Before the 1972 Oakland A’s hit the field, it was rare to see baseball players with beards or moustaches. The A’s brought a whole new look, one that continues in various forms to this day.

oakland_as

Team owner Charlie Finley offered a $300 prize to the player who could grow the most interesting facial hair and held “Moustache Day” at the park, offering free admission to anyone with a moustache. (Hey, it was the seventies.)  Rollie Fingers, shown below, won the prize. The fact that the A’s went on to win three World Series didn’t hurt their look.

Rollie_Fingers_list_view

The Postmodern Antiquarian writes:

I found your post about facial hair and the Oakland A’s fascinating. I had no idea that the facial-hair movement in baseball began with those great A’s teams. Come to think of it, I couldn’t imagine Mickey Mantle with a beard; it would be like Babe Ruth without a gut.

Now I don’t pretend to tell you how to run your site. I’m just an omega male groping through the Endarkenment, but it would be quite an accomplishment if you could go back and find out when baseball players first began to eject liquids from their mouths and show inordinate interest in parts of their bodies that are better left alone.

Laura writes:

Do you think it improper for a housewife to show interest in the beards and moustaches of athletes?

PMA writes:

Not at all. My question: Would a housewife kiss Rollie Fingers?

Laura writes:

Well, if she was married to Mr. Fingers and one day he showed up with that contraption on his upper lip, she’d have a couple of options. Mrs. Fingers could perhaps go on an extended visit to relatives. Or she could kiss ‘im and get it over with.

PMA writes:

As someone who had radical lip hair in the ’70s, I can testify that the babes loved it, although I  imagine not many of them would be Thinking Housewife readers.

Michael S. writes:

Forget the athletes. I can’t take my eyes off the guy in the yellow suit. And that hat. It makes me dizzy. I still can’t quite get over the the fact that presumably serious adults actually dressed like that in the 70s.

Laura writes:

Men were, um, flamboyant in the 70s. You couldn’t accuse them of being dull.

PMA writes:

Bad fashion is not bad fashion if everyone’s wearing it.

Laura writes:

I disagree. Even if there was not a single man dressed well in the 70s, beauty still existed, if only as a platonic ideal. If beauty had objective existence, then ugliness did too.

PMA writes:

That’s an outrageous statement.

 Michael writes:

“If beauty had objective existence, then ugliness did too.”

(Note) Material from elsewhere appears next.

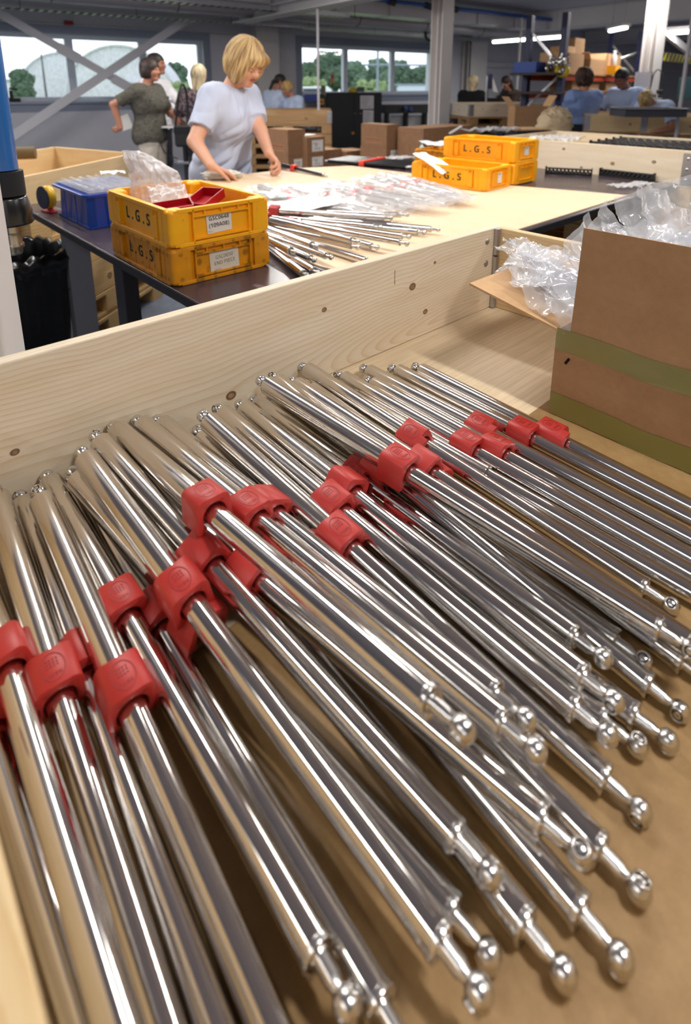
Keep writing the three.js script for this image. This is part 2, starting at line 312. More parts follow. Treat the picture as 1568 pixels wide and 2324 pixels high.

Oh, come now. Everyone knows that ugliness is the absence of beauty. It “exists” only derivatively. Its status is not so much objective, as objectionable.

QED.

Laura writes:

Yes, of course. I stand corrected. So the question is what led to this void in the 70s. Why was the soul’s perennial quest for beauty interrupted, leading to the yellow jacket and black checkered hat you see above? It had to stem from some profound spiritual disorder.